Scenes as source code
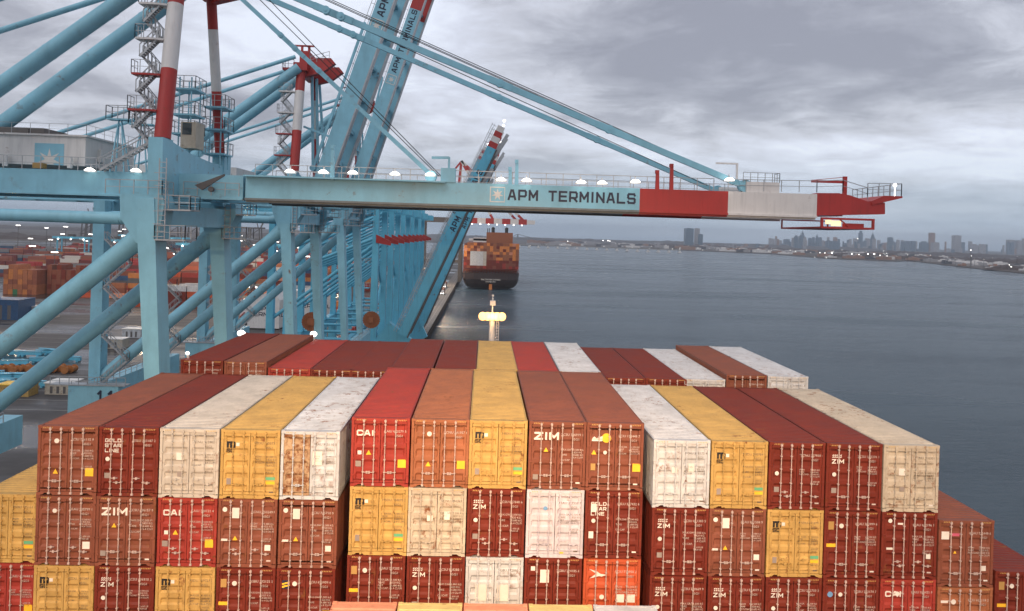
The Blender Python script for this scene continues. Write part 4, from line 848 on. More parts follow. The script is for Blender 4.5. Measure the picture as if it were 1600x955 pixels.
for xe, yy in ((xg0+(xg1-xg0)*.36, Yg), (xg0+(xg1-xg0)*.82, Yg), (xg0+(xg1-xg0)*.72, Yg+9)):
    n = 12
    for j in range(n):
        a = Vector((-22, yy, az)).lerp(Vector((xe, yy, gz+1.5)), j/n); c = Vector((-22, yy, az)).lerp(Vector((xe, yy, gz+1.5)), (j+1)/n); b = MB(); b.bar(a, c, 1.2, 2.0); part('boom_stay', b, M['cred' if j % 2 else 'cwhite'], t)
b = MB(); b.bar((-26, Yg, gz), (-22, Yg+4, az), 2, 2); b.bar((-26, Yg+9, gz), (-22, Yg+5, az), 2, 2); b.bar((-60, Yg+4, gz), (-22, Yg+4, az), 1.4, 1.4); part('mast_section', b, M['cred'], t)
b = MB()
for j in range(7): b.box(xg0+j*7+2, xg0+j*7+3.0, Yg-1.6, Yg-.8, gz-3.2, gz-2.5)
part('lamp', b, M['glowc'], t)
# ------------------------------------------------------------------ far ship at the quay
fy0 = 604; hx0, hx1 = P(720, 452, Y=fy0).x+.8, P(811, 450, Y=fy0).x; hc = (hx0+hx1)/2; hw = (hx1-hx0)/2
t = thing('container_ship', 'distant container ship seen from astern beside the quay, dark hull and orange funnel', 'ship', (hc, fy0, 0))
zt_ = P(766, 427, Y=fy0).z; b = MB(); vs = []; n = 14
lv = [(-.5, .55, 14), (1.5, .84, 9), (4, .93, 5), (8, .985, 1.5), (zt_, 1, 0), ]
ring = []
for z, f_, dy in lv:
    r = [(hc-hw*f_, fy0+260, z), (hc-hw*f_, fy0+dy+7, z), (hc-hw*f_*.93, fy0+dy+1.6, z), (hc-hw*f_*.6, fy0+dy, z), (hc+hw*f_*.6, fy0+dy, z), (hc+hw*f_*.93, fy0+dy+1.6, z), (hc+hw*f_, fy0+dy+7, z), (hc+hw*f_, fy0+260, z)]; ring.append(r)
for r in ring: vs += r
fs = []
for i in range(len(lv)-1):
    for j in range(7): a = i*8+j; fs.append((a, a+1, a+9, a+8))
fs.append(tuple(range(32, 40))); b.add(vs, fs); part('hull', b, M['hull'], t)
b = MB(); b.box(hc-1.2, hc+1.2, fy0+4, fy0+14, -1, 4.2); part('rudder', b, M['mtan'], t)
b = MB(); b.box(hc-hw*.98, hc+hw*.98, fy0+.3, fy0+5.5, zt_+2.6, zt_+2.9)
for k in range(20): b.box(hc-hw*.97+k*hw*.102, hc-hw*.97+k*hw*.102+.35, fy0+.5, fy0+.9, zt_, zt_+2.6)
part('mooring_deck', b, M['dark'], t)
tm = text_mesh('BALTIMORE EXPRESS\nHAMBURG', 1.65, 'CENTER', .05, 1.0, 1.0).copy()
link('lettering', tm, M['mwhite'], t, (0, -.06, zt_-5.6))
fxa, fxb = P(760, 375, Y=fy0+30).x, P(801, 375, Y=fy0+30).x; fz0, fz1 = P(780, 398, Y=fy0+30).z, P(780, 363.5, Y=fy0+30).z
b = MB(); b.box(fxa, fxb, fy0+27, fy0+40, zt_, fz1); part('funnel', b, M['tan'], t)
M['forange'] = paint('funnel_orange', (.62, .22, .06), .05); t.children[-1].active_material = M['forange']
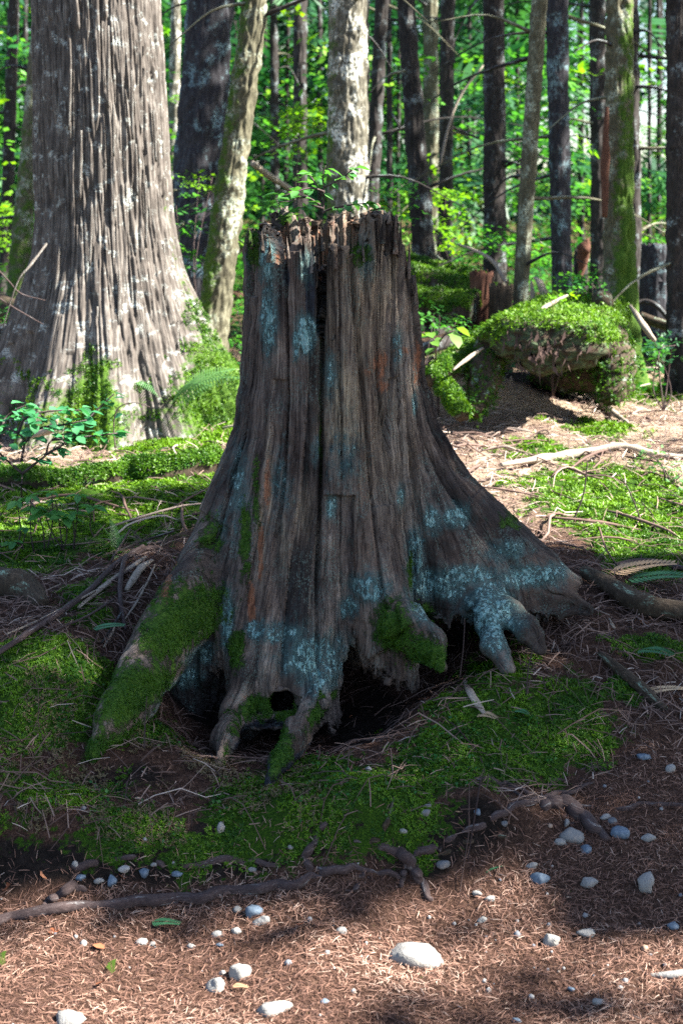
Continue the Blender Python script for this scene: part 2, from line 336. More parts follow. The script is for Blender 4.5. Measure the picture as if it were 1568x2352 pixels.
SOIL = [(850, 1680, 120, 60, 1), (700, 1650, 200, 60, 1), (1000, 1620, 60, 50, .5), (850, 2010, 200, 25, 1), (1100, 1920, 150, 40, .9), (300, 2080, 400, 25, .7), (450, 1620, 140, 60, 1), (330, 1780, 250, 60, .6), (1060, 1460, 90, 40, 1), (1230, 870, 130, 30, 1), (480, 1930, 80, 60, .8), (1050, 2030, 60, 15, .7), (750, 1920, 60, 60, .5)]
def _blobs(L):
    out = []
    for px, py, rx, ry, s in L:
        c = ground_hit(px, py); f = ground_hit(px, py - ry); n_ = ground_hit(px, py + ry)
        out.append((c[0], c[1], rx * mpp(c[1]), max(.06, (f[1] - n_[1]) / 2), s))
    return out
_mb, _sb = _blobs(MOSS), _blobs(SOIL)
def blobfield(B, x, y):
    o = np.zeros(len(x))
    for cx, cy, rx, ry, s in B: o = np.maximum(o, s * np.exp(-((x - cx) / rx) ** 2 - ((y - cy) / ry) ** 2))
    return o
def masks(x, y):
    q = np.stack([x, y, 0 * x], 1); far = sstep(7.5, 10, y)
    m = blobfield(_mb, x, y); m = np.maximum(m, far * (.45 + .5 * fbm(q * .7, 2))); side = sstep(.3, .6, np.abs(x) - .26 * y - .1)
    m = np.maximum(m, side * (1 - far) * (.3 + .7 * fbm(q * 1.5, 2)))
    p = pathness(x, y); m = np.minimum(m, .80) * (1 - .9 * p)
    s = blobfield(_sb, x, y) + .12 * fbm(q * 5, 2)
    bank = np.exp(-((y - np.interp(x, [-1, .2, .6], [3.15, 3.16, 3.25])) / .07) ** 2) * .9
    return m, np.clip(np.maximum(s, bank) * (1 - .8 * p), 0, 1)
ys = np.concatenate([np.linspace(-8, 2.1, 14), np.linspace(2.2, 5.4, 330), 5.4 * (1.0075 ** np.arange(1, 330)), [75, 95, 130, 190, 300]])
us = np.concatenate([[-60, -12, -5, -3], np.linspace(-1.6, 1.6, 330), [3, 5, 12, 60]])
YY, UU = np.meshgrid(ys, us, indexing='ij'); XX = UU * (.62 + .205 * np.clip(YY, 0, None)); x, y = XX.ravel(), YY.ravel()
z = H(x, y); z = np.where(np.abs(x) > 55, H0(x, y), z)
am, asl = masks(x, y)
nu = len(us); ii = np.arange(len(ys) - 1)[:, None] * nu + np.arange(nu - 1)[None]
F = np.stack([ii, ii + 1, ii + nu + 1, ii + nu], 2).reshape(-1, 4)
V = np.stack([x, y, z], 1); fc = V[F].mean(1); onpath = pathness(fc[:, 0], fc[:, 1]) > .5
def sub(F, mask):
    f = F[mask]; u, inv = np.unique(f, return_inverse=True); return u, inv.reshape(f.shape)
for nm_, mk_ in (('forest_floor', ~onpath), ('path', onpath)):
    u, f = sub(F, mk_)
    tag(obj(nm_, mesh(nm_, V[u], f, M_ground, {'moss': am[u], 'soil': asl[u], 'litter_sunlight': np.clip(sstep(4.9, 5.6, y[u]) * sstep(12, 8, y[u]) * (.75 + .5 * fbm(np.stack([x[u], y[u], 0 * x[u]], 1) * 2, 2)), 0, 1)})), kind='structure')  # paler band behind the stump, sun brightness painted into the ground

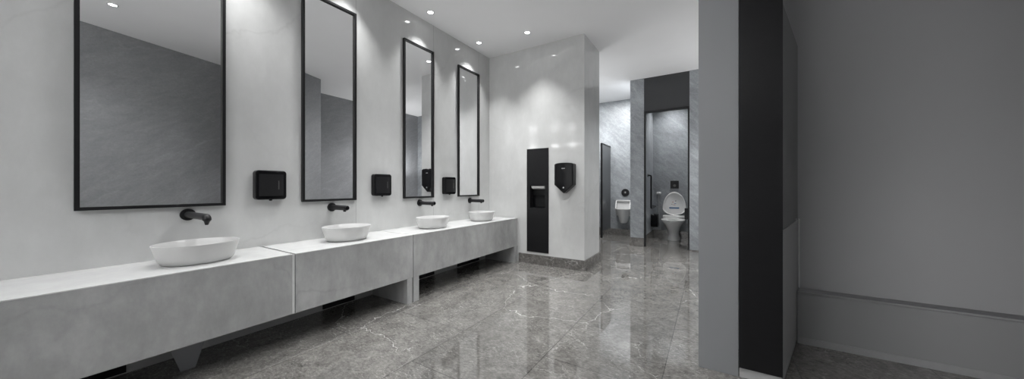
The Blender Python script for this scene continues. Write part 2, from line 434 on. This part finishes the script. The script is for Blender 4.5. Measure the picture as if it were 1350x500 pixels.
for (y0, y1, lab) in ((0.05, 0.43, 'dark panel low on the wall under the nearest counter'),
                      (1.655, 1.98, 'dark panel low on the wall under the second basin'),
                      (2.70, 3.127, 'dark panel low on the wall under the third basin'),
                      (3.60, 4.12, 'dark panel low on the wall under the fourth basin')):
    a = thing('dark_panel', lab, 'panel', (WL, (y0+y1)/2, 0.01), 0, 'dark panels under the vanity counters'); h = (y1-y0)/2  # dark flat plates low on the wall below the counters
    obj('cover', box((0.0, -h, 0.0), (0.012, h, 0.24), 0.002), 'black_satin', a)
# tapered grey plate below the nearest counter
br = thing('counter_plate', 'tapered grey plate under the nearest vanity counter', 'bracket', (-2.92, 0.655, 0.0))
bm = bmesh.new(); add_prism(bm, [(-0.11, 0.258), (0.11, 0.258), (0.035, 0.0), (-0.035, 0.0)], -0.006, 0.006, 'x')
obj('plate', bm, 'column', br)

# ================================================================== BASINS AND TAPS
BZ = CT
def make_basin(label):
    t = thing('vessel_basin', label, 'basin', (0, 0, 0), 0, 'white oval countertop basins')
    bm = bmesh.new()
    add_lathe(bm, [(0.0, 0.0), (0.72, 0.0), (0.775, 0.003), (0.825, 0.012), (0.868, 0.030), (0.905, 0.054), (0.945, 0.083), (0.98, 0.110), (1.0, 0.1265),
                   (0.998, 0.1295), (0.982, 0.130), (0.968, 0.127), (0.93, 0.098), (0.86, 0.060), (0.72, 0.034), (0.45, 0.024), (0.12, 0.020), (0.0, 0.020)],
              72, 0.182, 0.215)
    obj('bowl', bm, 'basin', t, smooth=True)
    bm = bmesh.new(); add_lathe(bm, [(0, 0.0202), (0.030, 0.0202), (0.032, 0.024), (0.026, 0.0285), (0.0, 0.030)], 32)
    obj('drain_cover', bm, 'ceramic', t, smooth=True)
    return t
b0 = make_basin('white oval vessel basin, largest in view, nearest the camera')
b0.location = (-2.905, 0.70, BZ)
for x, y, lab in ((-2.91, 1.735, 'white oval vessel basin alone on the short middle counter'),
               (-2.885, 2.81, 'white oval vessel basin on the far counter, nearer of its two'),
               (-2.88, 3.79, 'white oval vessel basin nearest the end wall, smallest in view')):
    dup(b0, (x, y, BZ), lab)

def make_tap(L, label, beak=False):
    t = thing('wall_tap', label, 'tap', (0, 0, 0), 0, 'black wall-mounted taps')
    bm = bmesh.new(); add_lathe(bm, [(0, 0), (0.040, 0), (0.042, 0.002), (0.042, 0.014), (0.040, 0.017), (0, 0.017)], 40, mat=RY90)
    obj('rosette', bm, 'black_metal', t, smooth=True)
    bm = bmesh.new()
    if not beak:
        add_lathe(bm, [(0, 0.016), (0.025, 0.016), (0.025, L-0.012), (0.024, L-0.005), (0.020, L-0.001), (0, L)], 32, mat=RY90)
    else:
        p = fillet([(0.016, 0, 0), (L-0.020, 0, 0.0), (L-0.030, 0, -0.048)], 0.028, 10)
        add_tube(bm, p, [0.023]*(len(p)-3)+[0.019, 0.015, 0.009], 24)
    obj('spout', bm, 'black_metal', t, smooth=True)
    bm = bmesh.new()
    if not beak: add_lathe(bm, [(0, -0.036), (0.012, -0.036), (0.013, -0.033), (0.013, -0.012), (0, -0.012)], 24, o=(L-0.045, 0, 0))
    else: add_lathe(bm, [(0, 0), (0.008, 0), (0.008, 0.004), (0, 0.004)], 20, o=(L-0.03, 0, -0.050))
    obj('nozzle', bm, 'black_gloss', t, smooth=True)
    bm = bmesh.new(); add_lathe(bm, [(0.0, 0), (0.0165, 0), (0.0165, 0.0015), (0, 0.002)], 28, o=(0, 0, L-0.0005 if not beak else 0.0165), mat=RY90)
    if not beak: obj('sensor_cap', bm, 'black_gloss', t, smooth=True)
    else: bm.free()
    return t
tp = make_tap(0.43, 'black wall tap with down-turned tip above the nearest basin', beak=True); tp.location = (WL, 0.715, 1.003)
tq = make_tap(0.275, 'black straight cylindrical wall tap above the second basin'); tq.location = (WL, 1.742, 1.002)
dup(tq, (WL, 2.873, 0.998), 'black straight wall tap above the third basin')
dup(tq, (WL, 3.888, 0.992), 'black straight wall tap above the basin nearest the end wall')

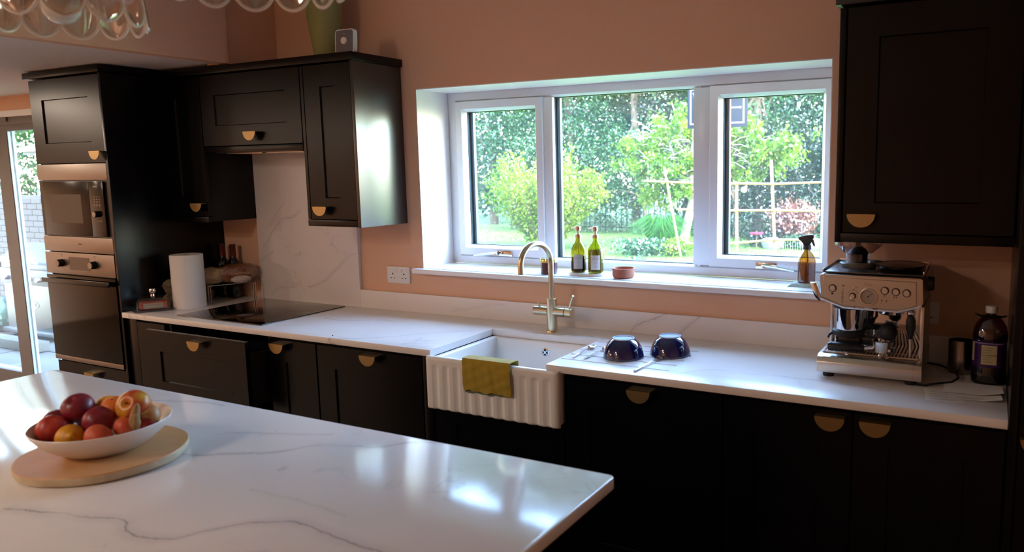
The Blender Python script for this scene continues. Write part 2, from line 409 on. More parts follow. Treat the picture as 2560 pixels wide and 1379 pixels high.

Problem description:
Give again, word for word, only the lines running from the line with "were 1350x500 pixels." through the line with "(2.70, 3.127, 'dark"; include both of those lines.

The result:
The Blender Python script for this scene continues. Write part 2, from line 434 on. This part finishes the script. The script is for Blender 4.5. Measure the picture as if it were 1350x500 pixels.
for (y0, y1, lab) in ((0.05, 0.43, 'dark panel low on the wall under the nearest counter'),
                      (1.655, 1.98, 'dark panel low on the wall under the second basin'),
                      (2.70, 3.127, 'dark panel low on the wall under the third basin'),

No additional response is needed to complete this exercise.